Otro elemento para destacar en Donde el eco dijo es el manejo del erotismo. Su autor no se queda en las descripciones cromáticas de las cosas que llenan la casa, como el olor a café molido, el cacareo de las gallinas en el patio, el sabor de los sancochos, sino que complementa la historia narrada con las relaciones sexuales. Así como habla de Libia cuando camina hasta la orilla del río para encontrarse con Luis, exalta la libido de los personajes. Veamos la forma como narra un momento de pasión: “Lo fue tocando con suavidad, con curiosidad, con la sensación distinta que solo descubría al sentirlo a él.
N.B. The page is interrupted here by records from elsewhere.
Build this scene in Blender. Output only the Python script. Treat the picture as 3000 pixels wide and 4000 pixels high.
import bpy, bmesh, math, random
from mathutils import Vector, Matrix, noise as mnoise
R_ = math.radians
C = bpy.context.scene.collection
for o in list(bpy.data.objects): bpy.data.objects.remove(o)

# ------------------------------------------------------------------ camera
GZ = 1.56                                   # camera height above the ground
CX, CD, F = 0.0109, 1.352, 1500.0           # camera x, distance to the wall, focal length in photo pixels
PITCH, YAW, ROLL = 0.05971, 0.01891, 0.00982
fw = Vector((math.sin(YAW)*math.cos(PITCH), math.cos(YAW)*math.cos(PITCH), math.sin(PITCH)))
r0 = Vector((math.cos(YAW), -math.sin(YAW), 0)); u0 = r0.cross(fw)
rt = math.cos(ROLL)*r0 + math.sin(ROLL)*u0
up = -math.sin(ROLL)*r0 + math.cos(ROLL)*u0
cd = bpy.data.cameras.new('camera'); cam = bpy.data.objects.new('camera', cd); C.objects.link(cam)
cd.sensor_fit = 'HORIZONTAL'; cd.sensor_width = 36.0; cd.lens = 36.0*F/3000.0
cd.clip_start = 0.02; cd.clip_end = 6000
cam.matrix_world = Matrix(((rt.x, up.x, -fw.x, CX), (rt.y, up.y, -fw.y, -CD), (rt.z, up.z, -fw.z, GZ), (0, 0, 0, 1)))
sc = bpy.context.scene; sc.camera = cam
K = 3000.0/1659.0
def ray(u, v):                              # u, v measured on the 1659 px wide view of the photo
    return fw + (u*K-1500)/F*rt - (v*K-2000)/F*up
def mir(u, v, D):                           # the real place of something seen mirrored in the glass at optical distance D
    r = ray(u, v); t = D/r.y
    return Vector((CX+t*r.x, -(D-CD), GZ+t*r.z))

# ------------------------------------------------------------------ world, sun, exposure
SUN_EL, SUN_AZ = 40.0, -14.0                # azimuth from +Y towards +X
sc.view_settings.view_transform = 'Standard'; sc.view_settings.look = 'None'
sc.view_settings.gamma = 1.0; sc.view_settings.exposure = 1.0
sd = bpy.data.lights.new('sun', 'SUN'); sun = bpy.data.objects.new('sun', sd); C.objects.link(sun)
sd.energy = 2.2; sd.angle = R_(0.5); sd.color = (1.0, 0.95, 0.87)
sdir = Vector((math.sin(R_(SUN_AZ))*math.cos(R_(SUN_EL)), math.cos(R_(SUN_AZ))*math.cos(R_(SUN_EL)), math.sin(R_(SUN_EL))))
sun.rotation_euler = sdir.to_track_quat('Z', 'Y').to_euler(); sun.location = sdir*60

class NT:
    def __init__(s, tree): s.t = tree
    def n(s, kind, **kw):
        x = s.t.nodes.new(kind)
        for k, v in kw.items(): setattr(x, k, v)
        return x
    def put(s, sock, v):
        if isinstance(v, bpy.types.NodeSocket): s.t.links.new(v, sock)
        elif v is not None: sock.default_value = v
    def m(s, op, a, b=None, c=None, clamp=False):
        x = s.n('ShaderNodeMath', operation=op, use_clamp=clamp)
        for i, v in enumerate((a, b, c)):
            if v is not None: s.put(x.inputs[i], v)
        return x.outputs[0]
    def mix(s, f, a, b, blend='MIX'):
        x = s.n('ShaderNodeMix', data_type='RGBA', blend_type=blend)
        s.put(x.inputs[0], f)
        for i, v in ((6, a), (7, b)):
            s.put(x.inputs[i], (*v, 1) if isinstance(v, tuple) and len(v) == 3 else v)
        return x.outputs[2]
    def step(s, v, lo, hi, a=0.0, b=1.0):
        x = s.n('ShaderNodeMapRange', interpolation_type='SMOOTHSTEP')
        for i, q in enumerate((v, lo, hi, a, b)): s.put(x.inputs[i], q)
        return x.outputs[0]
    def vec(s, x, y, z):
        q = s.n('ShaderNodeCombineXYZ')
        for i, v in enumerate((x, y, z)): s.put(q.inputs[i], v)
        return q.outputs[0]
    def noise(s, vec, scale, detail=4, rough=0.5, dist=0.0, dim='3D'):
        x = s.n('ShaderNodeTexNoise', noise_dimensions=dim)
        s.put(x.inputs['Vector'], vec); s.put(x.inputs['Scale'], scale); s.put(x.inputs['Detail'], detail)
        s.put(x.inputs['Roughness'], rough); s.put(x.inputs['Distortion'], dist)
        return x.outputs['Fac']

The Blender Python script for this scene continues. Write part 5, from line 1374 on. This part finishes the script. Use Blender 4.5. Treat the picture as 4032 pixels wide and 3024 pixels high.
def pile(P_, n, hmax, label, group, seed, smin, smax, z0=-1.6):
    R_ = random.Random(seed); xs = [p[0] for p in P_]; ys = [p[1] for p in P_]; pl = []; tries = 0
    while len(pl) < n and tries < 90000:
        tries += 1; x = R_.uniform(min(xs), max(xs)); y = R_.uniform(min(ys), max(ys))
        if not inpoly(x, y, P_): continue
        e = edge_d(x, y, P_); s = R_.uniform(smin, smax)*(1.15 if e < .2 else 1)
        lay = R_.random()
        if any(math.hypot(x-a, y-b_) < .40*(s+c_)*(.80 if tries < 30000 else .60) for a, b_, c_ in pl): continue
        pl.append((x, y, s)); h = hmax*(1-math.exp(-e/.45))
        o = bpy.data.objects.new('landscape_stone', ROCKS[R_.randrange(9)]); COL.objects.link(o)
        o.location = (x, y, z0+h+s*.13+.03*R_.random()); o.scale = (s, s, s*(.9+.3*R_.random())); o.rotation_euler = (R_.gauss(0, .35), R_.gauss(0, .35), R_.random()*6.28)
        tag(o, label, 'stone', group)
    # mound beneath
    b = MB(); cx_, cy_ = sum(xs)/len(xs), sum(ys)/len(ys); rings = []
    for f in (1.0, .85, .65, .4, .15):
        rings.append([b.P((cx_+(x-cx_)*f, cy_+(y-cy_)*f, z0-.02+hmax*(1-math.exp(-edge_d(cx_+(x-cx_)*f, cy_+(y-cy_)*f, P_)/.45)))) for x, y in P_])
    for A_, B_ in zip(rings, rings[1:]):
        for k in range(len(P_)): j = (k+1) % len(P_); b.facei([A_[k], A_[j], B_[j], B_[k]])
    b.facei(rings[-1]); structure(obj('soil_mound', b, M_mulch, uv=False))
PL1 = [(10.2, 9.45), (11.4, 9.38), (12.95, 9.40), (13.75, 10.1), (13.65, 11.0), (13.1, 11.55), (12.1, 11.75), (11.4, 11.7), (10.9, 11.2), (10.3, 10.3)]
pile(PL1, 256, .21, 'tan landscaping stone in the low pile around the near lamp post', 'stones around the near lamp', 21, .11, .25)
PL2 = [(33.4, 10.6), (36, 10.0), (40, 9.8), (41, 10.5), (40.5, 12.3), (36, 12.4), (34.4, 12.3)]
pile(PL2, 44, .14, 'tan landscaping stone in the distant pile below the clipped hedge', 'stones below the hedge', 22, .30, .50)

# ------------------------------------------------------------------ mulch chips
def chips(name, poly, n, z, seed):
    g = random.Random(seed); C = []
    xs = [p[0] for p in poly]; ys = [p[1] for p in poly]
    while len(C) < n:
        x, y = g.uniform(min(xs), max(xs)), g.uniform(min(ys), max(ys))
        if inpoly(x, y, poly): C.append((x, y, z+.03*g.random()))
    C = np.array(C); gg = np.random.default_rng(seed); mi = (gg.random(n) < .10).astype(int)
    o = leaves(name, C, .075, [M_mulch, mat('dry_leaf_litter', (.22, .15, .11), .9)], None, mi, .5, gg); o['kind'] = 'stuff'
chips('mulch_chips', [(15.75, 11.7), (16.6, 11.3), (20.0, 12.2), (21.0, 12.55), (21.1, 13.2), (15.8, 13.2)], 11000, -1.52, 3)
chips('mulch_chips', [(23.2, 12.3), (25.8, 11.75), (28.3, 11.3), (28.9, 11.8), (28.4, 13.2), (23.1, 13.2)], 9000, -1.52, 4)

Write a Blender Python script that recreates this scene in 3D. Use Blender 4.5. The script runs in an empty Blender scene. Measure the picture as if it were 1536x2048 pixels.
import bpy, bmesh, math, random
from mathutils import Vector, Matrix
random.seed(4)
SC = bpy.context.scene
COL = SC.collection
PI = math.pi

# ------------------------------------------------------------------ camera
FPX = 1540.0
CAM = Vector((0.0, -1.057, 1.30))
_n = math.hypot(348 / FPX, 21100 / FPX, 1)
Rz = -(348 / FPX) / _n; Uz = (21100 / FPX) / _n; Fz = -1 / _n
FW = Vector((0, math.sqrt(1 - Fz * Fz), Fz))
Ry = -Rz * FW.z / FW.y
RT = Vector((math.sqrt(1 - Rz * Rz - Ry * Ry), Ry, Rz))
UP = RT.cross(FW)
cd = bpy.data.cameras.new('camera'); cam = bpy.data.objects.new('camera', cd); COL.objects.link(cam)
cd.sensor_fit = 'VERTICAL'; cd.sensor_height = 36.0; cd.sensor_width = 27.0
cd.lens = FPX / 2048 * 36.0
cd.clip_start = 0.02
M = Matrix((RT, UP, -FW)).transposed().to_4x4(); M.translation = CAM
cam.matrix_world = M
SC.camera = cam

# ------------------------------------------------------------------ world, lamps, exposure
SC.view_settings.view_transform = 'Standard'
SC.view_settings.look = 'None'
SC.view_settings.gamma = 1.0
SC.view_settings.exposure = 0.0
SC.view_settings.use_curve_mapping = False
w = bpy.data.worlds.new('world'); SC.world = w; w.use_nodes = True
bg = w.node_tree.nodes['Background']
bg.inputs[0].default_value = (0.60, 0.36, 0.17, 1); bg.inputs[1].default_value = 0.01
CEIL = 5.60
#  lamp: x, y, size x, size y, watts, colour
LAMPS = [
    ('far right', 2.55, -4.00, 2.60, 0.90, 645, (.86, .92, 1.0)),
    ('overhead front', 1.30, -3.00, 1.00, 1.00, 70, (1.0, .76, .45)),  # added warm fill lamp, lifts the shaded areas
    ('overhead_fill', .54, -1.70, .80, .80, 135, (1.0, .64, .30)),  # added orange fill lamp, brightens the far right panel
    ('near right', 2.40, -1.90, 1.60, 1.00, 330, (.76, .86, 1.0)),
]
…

Luis se despertaba. El tacto lo estimuló. Viéndose así, frente a ella, quiso al comienzo ponerse la ropa, pero tras las caricias y las sonrisas siguió tal cual, y notó sin pena el comienzo de una erección”.

En la literatura universal, muchas novelas recrean el interior de una vivienda. En Cien años de soledad, de García Márquez, la casa grande de Macondo es el espacio donde sufren José Arcadio Buendía y Úrsula Iguarán. Está La casa de los espíritus, de Isabel Allende, donde se expresan las alegrías de la familia Trueba. Y La casa de las dos palmas, de Manuel Mejía Vallejo, donde crece la familia Herreros. En Donde el eco dijo, la casa de Liberia, donde la tía Filomena toma pocillados de tinto, es un espacio donde se alimentan sueños e ilusiones. Aunque en la novela pocas veces rezan el rosario, hacen presencia hombres y mujeres llenos de valores, a quienes la vida premió con una unión fuerte en el dolor y la alegría. Un libro con una narrativa fluida, alegre, pulcra, que entretiene al lector por su brillo literario.